Les architectes des églises d’autrefois se sont ingéniés à construire les bâtiments les plus hauts possible. Au fur et à mesure que les moyens techniques évoluaient, les clochers et les toitures s’élevaient. Ils ont, sans doute, ainsi, voulu rendre gloire à Dieu en plaçant l’homme aussi loin que possible du toit symbolisant le ciel. Mais quand on entre aujourd’hui dans une cathédrale, même si l’esthétique du lieu peut nous saisir, tout nous paraît loin. Nous sommes écrasés par la taille du bâtiment, l’autel est séparé de la salle où l’on peut s’asseoir. Le bâtiment nous parle d’un Dieu loin de nous, représenté par un clergé coupé de la communauté.
Le Corbusier n’avait pas grand-chose de plus qu’un vernis religieux. Il était né dans une famille suisse et protestante, mais il n’a jamais été un croyant fervent. Pourtant, sa manière de répondre à la commande du diocèse montre qu’il a saisi quelque chose de ce que peut être une forme moderne de piété. Le jour de l’inauguration, il déclara : « En bâtissant cette chapelle, j’ai voulu créer un lieu de silence, de prière, de paix, de joie intérieure. »

Un bâtiment qui pose question

De fait, au lieu de jouer sur la hauteur, il a, à l’inverse, travaillé pour que le toit soit le plus bas possible, sans nuire à l’équilibre esthétique de l’ensemble du bâtiment. Lorsque l’on entre dans le bâtiment, on se trouve, de la sorte, enveloppé par une ombre tamisée et proche du toit qui nous couvre. Il y a plusieurs autels dans l’église (c’était une nécessité, à l’époque, car les prêtres ne pouvaient pas concélébrer la messe : ils devaient la célébrer quotidiennement, chacun pour sa part). Ils sont à peine isolés de la salle. Ils se situent dans des recoins, en continuité avec l’espace où l’on déambule. Ils sont réduits à une simple table sur laquelle, aujourd’hui, sont installées une Bible et une bougie.

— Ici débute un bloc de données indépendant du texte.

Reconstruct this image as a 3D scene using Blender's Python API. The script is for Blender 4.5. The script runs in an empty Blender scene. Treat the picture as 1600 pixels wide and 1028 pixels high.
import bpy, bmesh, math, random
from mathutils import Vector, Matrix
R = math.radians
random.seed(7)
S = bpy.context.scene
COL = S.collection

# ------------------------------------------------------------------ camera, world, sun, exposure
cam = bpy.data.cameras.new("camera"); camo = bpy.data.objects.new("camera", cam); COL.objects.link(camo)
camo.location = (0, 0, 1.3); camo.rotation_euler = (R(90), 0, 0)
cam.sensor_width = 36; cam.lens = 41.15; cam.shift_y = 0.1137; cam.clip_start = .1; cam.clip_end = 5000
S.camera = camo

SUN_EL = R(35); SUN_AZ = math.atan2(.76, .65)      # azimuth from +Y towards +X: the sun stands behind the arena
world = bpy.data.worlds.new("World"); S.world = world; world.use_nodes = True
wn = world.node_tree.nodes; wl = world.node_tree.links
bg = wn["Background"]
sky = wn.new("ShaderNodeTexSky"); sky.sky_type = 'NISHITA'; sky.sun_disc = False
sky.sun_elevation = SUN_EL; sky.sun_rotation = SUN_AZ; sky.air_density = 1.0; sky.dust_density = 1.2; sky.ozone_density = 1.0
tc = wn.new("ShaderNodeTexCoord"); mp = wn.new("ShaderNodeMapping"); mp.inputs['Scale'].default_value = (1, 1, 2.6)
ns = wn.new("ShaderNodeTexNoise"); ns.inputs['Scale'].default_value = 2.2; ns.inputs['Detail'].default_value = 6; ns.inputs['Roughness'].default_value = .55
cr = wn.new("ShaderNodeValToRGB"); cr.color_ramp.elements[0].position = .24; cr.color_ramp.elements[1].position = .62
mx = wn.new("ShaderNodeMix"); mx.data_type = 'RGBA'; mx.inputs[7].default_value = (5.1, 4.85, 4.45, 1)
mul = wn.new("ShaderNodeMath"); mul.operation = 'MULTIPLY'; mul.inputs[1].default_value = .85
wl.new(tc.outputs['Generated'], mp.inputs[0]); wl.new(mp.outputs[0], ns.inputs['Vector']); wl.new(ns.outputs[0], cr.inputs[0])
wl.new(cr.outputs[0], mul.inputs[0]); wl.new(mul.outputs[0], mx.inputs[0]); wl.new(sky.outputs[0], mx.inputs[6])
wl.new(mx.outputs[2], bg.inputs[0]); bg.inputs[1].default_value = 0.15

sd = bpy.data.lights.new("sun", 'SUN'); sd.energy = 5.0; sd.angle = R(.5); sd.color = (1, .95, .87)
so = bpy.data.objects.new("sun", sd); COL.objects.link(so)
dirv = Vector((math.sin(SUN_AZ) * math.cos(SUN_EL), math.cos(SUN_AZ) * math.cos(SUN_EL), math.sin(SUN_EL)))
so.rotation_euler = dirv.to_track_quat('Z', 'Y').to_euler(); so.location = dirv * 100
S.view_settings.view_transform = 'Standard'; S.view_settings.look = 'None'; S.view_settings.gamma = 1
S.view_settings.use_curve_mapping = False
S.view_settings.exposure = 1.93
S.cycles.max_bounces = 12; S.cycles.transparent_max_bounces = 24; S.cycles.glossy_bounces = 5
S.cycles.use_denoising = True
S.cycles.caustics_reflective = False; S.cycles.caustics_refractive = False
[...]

Le travail sur les vitraux dont on peut, ici, se faire une idée, fait penser à un tableau cubiste. Les formes abstraites et géométriques dominent. On est loin de l’art narratif des vitraux gothiques. De fait, en parlant de « silence, de prière, de paix et de joie intérieure », Le Corbusier a donné, aussi, une définition plutôt abstraite de la vie de foi. Il n’a pas cherché à se rattacher au récit biblique. Mais le paradoxe est que beaucoup des gens qui entrent dans une église, aujourd’hui, n’ont pas une vision tellement plus claire de ce qu’ils cherchent.
La chapelle ainsi construite porte-t-elle à la méditation ? Il y a un peu trop de visites pour que le silence règne. Mais le modelage de l’espace intérieur (dont on n’a pratiquement aucune idée, depuis l’extérieur), à coups de murs courbes et de jeux d’ombres et de lumière, encourage quand même à s’arrêter et à faire une trêve dans le flot d’activités du quotidien. Des cars de tour-opérateurs s’arrêtent sur le parking. Mais les groupes se dispersent sur la colline. Ils font le tour du bâtiment, s’arrêtent devant cette architecture atypique et lorsqu’ils pénètrent dans la salle, ralentissent.
C’est, à tout le moins, un bâtiment qui pose question, et quiconque s’interroge sur la manière de mobiliser l’architecture pour rendre gloire à Dieu, aujourd’hui, gagnera à aller le voir.